WHAT TO DO
Restate word for word the lines that begin the listing and end with the line holding "from mathutils import Vector, Matrix".
[begin SOURCE MATERIAL]
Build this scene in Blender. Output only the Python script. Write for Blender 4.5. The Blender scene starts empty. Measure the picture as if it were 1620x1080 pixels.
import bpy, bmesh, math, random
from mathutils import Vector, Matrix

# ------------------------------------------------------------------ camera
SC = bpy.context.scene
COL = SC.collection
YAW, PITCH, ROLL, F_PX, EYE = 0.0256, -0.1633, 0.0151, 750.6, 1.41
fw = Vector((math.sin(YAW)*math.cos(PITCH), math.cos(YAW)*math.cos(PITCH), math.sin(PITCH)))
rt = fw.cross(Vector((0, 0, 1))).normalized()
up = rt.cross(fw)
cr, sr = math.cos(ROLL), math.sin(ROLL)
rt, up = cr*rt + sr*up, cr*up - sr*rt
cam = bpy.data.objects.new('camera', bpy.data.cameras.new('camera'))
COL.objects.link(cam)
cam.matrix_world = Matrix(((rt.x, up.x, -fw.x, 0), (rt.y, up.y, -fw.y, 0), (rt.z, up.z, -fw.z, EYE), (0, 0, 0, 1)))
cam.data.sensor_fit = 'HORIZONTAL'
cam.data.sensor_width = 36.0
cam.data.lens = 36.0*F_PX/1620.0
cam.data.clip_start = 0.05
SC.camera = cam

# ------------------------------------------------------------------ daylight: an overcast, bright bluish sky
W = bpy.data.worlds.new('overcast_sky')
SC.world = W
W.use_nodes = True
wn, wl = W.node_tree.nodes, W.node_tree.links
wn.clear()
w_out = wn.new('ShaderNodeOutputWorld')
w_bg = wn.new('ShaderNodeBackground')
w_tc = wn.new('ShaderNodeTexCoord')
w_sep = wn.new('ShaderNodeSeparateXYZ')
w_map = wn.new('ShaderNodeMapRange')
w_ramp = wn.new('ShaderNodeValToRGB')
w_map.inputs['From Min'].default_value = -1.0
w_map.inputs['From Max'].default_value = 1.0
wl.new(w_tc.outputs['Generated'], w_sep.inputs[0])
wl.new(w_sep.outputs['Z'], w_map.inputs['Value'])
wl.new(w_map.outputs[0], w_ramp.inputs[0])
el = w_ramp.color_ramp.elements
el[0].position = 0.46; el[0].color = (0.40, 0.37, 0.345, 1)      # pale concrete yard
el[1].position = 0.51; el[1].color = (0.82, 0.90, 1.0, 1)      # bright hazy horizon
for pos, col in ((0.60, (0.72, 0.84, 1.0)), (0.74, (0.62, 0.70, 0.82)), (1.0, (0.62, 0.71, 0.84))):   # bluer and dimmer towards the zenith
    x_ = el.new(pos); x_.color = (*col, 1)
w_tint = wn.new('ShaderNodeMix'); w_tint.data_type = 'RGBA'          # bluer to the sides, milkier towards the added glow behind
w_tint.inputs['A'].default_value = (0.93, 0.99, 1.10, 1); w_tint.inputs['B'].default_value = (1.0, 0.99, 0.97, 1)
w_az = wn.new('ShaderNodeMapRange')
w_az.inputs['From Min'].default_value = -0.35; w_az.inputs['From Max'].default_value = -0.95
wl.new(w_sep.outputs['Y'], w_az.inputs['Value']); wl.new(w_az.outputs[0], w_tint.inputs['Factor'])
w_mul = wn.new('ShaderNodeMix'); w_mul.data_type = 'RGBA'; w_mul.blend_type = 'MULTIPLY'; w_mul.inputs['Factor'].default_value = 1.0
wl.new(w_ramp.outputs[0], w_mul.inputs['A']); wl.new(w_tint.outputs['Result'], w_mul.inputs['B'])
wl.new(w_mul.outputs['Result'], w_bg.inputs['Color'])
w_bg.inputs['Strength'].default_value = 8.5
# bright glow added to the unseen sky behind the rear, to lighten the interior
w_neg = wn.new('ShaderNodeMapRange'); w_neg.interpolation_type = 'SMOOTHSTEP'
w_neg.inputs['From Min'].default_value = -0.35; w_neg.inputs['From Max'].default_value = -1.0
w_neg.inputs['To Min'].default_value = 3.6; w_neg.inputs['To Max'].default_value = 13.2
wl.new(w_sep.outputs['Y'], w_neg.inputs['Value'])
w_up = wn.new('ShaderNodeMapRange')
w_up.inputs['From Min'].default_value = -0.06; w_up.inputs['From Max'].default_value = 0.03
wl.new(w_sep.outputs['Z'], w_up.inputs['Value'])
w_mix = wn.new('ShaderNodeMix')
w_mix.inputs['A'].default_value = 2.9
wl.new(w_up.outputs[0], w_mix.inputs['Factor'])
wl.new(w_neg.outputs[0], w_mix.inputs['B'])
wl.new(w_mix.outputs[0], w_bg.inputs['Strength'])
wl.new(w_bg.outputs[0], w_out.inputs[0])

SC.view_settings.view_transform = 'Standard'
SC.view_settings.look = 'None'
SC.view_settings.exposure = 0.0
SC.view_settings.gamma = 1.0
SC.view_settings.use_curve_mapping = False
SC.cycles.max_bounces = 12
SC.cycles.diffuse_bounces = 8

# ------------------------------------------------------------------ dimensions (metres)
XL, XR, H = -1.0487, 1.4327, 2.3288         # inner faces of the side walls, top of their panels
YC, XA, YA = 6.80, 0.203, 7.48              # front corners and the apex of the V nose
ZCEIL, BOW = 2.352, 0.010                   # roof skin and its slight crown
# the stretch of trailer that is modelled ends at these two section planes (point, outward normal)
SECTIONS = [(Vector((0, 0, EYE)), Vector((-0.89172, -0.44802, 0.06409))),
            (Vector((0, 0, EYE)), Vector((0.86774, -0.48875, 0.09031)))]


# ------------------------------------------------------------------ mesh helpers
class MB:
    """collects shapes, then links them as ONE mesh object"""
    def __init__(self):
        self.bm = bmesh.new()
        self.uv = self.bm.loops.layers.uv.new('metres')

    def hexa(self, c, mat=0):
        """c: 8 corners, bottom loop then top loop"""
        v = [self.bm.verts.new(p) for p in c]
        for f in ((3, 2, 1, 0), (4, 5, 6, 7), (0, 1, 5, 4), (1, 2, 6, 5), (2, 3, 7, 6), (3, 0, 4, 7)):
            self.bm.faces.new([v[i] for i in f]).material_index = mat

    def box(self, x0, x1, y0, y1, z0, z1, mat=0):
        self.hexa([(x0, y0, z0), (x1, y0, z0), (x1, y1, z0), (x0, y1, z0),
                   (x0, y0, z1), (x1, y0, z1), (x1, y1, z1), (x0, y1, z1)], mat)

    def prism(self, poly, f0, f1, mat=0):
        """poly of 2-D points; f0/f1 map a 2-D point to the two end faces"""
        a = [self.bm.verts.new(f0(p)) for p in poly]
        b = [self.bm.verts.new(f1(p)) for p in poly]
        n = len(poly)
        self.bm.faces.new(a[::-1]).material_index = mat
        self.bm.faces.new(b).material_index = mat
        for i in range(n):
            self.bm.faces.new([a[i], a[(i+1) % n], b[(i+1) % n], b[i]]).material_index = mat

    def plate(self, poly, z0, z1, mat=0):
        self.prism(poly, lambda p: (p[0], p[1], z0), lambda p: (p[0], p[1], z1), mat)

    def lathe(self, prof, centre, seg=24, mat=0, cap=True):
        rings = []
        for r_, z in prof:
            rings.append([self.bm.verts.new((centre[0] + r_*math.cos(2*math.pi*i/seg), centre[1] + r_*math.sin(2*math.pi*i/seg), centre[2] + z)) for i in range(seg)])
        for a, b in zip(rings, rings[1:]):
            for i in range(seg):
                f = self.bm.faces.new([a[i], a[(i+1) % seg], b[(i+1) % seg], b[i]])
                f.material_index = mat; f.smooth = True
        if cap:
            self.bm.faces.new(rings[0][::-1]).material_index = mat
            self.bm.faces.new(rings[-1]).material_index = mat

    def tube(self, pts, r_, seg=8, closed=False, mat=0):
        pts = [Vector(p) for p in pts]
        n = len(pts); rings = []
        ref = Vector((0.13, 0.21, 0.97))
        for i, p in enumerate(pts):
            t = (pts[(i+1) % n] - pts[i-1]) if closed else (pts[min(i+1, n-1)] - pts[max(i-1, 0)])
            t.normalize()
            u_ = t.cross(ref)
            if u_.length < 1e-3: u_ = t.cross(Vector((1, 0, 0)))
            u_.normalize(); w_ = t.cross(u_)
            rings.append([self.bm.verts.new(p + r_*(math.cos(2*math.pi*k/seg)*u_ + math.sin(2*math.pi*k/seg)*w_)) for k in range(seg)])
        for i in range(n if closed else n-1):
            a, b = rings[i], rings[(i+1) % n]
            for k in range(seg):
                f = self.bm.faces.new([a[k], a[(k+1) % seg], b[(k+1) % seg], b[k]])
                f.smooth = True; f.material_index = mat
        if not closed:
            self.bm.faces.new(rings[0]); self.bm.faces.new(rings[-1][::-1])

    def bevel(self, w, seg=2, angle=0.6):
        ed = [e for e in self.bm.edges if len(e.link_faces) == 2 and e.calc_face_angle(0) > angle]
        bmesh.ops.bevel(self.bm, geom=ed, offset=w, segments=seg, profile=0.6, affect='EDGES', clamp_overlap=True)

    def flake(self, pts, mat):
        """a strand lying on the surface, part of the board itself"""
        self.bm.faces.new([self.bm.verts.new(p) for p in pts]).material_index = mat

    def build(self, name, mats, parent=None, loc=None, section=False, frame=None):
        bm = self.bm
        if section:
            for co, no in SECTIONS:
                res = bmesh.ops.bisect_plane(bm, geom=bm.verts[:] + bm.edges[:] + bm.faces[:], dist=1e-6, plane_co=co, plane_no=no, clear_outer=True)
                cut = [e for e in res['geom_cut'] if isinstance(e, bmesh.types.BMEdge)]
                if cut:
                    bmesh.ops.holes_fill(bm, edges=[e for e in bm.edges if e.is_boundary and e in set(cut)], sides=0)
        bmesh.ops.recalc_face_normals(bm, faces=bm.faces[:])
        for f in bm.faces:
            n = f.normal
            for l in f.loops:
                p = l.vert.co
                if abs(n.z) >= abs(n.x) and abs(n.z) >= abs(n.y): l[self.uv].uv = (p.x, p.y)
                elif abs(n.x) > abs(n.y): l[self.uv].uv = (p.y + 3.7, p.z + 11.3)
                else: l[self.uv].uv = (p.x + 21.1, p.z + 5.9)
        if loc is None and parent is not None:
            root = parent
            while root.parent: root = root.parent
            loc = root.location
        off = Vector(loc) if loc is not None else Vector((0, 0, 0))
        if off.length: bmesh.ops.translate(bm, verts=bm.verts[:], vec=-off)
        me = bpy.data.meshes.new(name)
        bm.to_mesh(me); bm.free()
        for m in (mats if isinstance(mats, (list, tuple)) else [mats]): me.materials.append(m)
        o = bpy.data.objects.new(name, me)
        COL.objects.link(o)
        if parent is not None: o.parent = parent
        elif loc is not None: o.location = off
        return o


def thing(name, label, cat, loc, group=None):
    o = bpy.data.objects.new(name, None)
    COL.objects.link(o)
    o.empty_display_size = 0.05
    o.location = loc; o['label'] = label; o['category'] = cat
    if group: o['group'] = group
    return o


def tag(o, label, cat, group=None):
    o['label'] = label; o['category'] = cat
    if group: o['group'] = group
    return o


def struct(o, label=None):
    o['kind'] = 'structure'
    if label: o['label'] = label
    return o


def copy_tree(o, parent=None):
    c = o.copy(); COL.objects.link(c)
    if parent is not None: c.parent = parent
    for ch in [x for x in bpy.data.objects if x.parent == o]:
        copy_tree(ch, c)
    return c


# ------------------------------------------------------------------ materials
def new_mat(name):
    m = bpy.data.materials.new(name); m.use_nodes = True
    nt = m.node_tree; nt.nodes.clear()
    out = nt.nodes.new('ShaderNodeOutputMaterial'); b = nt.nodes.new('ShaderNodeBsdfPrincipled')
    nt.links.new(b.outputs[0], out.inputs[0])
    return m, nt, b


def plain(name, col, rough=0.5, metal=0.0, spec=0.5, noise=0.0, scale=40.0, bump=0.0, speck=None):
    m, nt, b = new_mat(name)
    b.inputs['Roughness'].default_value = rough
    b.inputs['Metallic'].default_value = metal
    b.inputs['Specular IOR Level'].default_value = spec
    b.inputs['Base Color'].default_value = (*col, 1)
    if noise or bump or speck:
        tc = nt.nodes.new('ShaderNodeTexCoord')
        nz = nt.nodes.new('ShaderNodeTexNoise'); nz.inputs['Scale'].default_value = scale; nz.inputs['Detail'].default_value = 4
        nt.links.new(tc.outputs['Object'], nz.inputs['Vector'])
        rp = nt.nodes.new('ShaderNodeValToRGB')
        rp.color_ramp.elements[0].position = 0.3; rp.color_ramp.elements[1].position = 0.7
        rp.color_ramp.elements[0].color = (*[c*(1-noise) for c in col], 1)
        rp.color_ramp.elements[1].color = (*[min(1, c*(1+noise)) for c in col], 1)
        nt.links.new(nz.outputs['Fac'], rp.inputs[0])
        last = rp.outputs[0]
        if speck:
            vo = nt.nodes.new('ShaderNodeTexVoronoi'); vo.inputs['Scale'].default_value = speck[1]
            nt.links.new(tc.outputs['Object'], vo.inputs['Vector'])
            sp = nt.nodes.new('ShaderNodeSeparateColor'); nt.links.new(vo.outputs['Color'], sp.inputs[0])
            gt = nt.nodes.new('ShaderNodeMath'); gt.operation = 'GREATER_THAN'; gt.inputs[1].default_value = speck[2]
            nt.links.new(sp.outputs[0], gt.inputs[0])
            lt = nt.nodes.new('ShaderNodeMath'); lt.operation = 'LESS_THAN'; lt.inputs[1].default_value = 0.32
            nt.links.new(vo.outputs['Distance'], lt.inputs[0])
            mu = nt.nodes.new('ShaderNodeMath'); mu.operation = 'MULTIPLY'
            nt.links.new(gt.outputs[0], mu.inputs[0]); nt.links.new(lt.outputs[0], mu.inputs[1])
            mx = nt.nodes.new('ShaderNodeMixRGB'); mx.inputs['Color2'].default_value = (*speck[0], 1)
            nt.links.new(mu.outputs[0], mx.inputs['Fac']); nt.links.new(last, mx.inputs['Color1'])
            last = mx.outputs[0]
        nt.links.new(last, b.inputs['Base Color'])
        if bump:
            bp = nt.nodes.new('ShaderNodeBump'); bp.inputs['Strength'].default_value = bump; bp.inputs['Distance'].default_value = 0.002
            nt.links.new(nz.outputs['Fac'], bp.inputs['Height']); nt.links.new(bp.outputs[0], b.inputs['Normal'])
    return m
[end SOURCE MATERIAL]
FINISHED EXERCISE
Build this scene in Blender. Output only the Python script. Write for Blender 4.5. The Blender scene starts empty. Measure the picture as if it were 1620x1080 pixels.
import bpy, bmesh, math, random
from mathutils import Vector, Matrix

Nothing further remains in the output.